It was hiding in plain view. This old photograph of the French Market, which I had posted way back in October of 2020, featured a very prominent gable roof with windows that are obviously that of a church or chapel.

Digging deeper, I discovered that the block of South Broadway, Hickory, 6th and LaSalle streets once contained the Convent of the Sacred Heart. If you look to the east, there’s even a Convent Street intersecting with South Broadway right at the former front door.

The land was given by John O’Fallon himself, back in 1824 when this was actually on the outskirts of the town of St. Louis. I dug up the actual deed of O’Fallon giving the land to Sisters St.
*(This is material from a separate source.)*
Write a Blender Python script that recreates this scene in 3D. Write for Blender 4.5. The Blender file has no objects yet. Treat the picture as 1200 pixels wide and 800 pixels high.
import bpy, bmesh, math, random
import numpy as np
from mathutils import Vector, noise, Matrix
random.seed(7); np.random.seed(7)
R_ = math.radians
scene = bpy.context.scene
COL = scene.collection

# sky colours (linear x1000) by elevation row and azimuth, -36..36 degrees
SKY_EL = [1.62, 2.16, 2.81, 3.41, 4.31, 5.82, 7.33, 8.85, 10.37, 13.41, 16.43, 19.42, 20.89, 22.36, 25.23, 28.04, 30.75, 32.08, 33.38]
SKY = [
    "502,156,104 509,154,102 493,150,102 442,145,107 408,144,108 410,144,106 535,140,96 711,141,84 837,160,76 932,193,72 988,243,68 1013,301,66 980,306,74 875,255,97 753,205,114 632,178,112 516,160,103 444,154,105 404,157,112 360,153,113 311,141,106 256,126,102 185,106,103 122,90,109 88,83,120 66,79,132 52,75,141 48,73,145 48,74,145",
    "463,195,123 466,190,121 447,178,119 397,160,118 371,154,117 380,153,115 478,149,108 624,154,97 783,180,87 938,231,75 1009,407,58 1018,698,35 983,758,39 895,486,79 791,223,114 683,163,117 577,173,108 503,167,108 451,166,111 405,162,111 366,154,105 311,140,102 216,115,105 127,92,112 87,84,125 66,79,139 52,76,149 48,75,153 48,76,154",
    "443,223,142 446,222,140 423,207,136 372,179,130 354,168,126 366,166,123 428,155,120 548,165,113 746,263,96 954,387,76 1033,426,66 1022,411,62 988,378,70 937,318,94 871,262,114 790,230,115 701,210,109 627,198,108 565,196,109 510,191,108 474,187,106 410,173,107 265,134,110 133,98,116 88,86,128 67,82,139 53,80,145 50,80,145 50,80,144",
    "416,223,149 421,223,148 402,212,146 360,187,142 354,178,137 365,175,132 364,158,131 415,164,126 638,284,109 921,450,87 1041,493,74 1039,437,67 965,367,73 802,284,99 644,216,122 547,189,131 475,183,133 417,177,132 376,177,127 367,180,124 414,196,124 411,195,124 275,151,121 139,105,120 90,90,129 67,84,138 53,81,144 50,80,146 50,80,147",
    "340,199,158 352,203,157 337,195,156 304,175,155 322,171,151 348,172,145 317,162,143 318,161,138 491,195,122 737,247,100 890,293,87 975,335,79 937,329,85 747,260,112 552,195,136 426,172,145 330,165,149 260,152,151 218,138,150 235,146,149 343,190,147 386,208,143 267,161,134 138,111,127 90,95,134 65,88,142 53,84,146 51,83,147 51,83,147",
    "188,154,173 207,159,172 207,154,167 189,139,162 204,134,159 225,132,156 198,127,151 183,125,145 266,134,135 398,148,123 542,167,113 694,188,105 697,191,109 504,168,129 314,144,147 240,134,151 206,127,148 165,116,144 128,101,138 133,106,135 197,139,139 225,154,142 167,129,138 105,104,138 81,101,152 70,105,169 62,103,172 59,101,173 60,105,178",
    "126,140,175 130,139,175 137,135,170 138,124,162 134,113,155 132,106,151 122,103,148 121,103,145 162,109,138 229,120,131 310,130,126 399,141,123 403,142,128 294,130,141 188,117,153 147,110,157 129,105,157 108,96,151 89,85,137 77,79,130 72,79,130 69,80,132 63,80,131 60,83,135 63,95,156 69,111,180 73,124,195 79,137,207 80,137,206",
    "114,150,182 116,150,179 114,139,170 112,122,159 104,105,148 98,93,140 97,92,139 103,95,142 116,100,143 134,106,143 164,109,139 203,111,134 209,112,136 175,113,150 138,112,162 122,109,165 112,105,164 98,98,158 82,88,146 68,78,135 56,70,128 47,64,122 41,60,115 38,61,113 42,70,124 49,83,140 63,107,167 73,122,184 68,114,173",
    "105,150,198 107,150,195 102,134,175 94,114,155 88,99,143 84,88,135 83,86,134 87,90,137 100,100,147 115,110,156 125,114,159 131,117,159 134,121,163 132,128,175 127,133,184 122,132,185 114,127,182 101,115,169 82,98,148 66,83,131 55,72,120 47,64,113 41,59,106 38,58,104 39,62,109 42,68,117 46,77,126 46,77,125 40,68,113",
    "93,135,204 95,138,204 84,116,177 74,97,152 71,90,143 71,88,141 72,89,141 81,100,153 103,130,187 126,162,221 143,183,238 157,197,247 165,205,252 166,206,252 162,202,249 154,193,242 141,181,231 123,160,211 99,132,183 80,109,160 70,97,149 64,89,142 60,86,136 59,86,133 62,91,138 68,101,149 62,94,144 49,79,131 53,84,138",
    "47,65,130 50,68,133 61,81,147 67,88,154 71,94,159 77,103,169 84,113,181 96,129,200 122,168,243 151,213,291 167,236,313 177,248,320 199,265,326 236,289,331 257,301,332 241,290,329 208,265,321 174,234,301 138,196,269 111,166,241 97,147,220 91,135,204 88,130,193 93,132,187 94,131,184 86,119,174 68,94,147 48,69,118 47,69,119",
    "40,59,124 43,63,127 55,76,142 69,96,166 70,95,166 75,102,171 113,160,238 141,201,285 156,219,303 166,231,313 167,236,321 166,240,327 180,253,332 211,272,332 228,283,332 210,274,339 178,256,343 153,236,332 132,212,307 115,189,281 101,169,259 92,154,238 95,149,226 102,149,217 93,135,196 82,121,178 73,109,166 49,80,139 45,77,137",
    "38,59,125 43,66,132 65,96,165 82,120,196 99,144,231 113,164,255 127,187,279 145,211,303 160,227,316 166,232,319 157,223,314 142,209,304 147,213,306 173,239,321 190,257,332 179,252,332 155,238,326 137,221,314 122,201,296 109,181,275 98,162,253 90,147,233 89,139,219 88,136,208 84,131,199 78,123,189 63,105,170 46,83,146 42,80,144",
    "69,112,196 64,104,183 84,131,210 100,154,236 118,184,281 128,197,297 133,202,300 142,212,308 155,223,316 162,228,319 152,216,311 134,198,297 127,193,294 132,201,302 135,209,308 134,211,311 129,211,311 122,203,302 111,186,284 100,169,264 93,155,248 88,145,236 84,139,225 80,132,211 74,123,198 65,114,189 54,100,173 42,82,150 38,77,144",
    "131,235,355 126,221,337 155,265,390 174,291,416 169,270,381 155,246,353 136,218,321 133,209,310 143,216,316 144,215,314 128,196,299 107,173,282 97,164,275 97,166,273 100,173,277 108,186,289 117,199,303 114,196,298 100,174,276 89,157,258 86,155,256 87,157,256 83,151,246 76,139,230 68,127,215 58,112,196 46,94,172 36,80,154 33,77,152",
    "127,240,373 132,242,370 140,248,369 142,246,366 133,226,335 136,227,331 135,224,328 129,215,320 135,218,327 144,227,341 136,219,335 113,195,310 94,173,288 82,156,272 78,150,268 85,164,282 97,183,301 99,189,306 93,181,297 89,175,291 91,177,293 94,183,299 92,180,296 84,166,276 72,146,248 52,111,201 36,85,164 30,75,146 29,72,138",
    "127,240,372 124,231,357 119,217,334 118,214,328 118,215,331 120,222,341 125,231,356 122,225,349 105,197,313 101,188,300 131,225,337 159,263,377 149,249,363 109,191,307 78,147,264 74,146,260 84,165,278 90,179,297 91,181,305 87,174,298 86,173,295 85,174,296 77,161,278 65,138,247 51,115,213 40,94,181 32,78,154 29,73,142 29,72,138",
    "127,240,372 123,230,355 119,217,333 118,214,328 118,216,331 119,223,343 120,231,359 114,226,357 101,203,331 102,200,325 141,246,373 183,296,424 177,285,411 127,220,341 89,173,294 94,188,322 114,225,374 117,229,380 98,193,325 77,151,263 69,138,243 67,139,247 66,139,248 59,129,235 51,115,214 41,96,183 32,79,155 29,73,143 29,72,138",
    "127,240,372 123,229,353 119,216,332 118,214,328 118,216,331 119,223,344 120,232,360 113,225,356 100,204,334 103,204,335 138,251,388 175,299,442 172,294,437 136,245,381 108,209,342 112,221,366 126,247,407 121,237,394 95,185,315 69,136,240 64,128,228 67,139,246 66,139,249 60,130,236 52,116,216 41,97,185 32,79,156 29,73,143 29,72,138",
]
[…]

Philipine Duchesne, Octavie Berthold and Lucille Mathieron, recorded in Book N, pages 326-328 (that’s really old). There was already apparently a brick house on the property, and unlike modern property descriptions that give a subdivision name, block and lot numbers, the land’s legal description was merely described by who its neighbors were, which in this case were Auguste Chouteau and James Mackay.

As the city grew up around the convent, it became an extremely valuable piece of land, as you might imagine, and the photographs illustrate how it offered an oasis of calm along a bustling South Broadway on the Near South Side.

Even better, the Whipple Fire Insurance Maps Special Risk Volume has every part of the complex labeled, so we know how the convent functioned. The original chapel was labeled “C”, and while not labeled as such, “A” was almost certainly a larger, later chapel.

This isometric projection of the complex is just lovely.

Below, these plat maps show the property holdings of the Sisters, which included land across South Sixth Street to the west. South is to the left and north is to the right.


The deed recorded in Book N goes into considerable detail about what the Sisters were expected to do in exchange for the grant of the real estate from John O’Fallon. Set amounts of money were to be provided to girls who entered the orphanage until the age of eighteen, and a book was to be kept recording their names. Everything was laid out. The Sisters eventually moved further west, to their new campus in the Central West End, I believe. The property was sold and the warehouses that cluster along French Market Court replaced the convent buildings.

Was this before or concurrent with the sisters’ work in Florissant?